Tiempo atrás estuve dedicado por años a la formación de los futuros sacerdotes en el seminario diocesano. El desafío más importante que teníamos era ayudar a que cada joven discerniera y confirmara la vocación que había sentido. Sabemos que el sacerdocio no es un llamado a cumplir un “rol”, sino a “ser uno mismo” entregándose totalmente a Dios y a los hombres. Ser uno mismo es el propósito de la vida de toda persona, también de un sacerdote. El discernimiento y la formación en el seminario estaban al servicio de este propósito. Pero ¿cómo sentir que Dios me llama para Él (antes que para un servicio) si no me he sentido amado y llamado a la vida, si no experimenté nunca la alegría y la gratitud por ser yo mismo?

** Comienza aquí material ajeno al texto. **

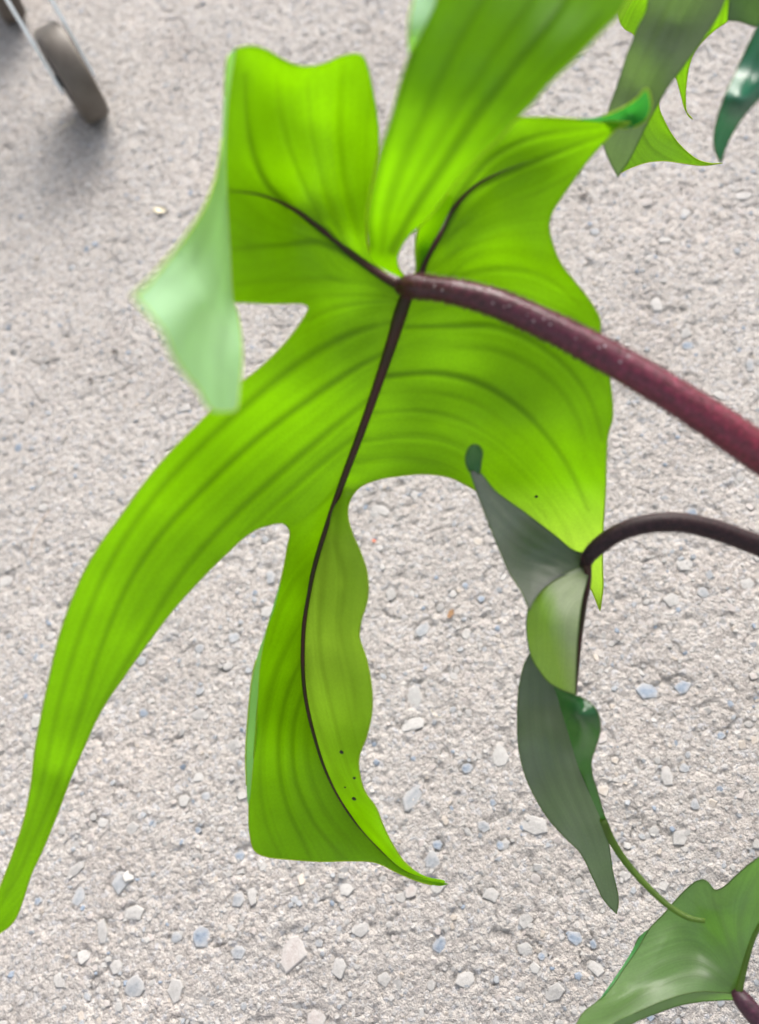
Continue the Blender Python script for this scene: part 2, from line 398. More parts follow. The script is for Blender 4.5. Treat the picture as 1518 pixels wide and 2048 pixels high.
left_v = [(.62, None, MIDL), (.30, None, [(800, 620), (740, 780), (690, 930), (650, 1040)], 9), (.42, None, [(648, 1150), (615, 1350), (640, 1500), (700, 1630), (780, 1720)], 6), (.75, 0, [(490, 150), (495, 240), (508, 310), (535, 370), (575, 412)][::-1]), (.35, -1, [(640, 440), (590, 330), (562, 240), (552, 150)]), (.3, -2, [(690, 490), (645, 360), (622, 250), (615, 160)]),
    (.3, -3, [(735, 520), (695, 380), (682, 250), (690, 130)]), (1.0, 1, AV), (.6, 2, [(720, 520), (640, 485), (560, 491), (465, 498)]), (.25, 2.8, [(790, 575), (690, 560), (580, 560), (470, 570)]),
    (.45, 4, [(805, 600), (740, 605), (660, 618), (618, 640)]), (.5, 5, [(798, 640), (700, 670), (620, 712), (560, 755), (470, 830), (380, 915), (300, 1005), (222, 1125), (160, 1270), (115, 1420), (75, 1600), (10, 1790)]),
    (.6, 6, [(778, 700), (700, 745), (600, 812), (500, 890), (420, 965), (330, 1060), (262, 1160), (205, 1290), (160, 1430), (110, 1580), (50, 1720), (-20, 1850)]),
    (.5, 7, [(748, 790), (650, 870), (540, 965), (440, 1060), (355, 1160), (275, 1290), (210, 1400), (150, 1530), (90, 1680)]), (.5, 8, [(725, 860), (640, 930), (560, 1000), (480, 1072)]),
    (.5, 9, [(690, 955), (640, 1010), (590, 1050)]), (.4, 10, [(640, 1105), (590, 1160), (560, 1215), (540, 1290)]), (.45, 11, [(612, 1230), (578, 1290), (548, 1360), (530, 1440), (520, 1540), (530, 1640), (560, 1712)]),
    (.5, 12, [(607, 1310), (574, 1390), (557, 1490), (570, 1600), (620, 1716)]), (.5, 13, [(610, 1370), (586, 1460), (590, 1560), (630, 1650), (690, 1718)]), (.4, 14, [(618, 1430), (616, 1520), (650, 1620), (730, 1715)]),
    (.4, 15, [(650, 1540), (700, 1640), (770, 1722)])]
fl = big.sheet(left_out, left_c, left_v, shared=[MIDL, [(640, 1050), (600, 1052)]], relief=.0008, wave=.003)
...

Sin un suficiente registro del propio sí mismo es difícil poder escuchar de verdad que uno mismo es llamado por Dios. Recuerdo que algunos muchachos deseaban entrar al seminario con la inconsciente intención de ser alguien en la vida porque en el fondo no se sentían nadie. La crianza familiar o bien los había abandonado dejándolos sin un vínculo significativo con su padres y provocando un pobre sentimiento de su sí mismo o, al revés, los había sofocado con expectativas volcadas sobre ellos que los presionaban generando un inconsciente escape hacia una opción diferente. Pero el sacerdocio no es una “prótesis” que suple la carencia de un sí mismo suficientemente firme. Cuando las personas se aferran a un “rol” (aunque sea un rol sagrado), como lo hace un inválido a sus muletas, la perseverancia vocacional está en riesgo. Lo mismo ocurre con la vocación al matrimonio. Más de una vez me entrevisté con parejas donde alguno de los dos me decía: “sin él no soy nadie” o “ella es una parte de mí como si fuera mi brazo”. También esas personas vivían la relación para suplir su déficit de identidad personal.
La experiencia de pertenencia y libertad en la crianza familiar va formando el sentimiento del propio sí mismo que no se extinguirá con la salida de la casa paterna, sino que se irá transformando.